AFI Film Festival AW Kautzer's Film Review Film

Uncle Frank – AFI Film Festival 2020

UNCLE FRANK

Alan Ball’s Uncle Frank is a family drama with a huge dollop of compassion and understanding.  

Anchored by great work by the trifecta of Paul Bettany, Sophia Lillis, and Peter Macdissi, Uncle Frank is not your usual tale of a Gay man confronting his family.  Ball finds the humor, grace, compassion, and empathy in all the characters in Uncle Frank.

Beth (Lillis) has always liked her Uncle Frank (Bettany) and is delighted that when attending NYU she will be close to him.  It comes as a shock to her that Frank is a lot more than he appears or shows his family.  In a long-term relationship with Walid (Macdissi), Frank’s life is perfect, with the exception that his family from South Carolina has no idea he is gay.  A tragedy befalls the family and forces, Frank and Beth, to go back to South Carolina, with Walid in tow, for what is an unexpected weekend of revelations. 

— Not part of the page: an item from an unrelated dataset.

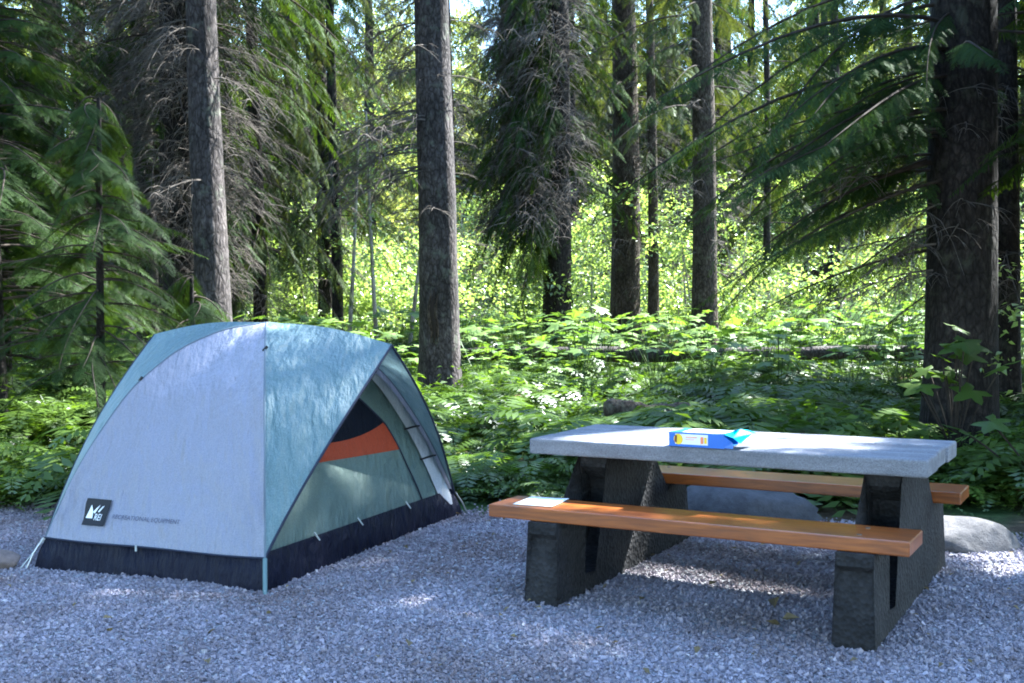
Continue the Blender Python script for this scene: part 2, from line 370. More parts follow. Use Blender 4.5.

That is not to say there isn’t drama and dysfunction.  Ball’s film handles this with a light touch, showing the inner turmoil of its central character as the crux of the film’s drama.  Uncle Frank’s secret weapon is its empathy for all its characters.  It’s true understanding that everyone is human and fallible.  

At its center is Paul Bettany’s performance as uncle Frank.  Bettany has never been wittier as he is here.  There is a relaxed easy charm, lived-in that comes with time.  The actor makes everything look easy here when nothing in the performance is.  A mostly internal performance, Bettany is able to convey more with a single look than most actors can with an entire monologue.  There is a moment between Frank and the family as something that I read aloud and the range of emotions played by Bettany in those thirty seconds are the things awards clips are made of.

This is not just a single performance.  Uncle Frank is as much an ensemble piece as it is a showcase for Bettany.  Lillis and Macdissi are respectively great as Beth and Walid.  Macdissi as Walid is more than just “the boyfriend” but rather a partner that wants to help Frank as much as Frank pushes him away.  There is great chemistry between Bettany and Macdissi that makes the relationship feel as lived-in and old as it is.  Lillis continues to surprise as a mature adept performer.  As Beth Lillis plays both the young girl and the maturing young lady with the same sort of force and conviction. 

Much of the delight of the film comes from Ball’s script which relishes in bucking the conventions and troupes of this type of “dysfunctional” family ensembles.  In fact, rather than using darkness and sardonic humor, Ball uses warmth, compassion, and the lightest of comedic touches along with heartfelt drama.  Uncle Frank is as warm a family dramedy in recent memory. 

Uncle Frank is playing AFI Film Festival 2020 as a part of their World Cinema series.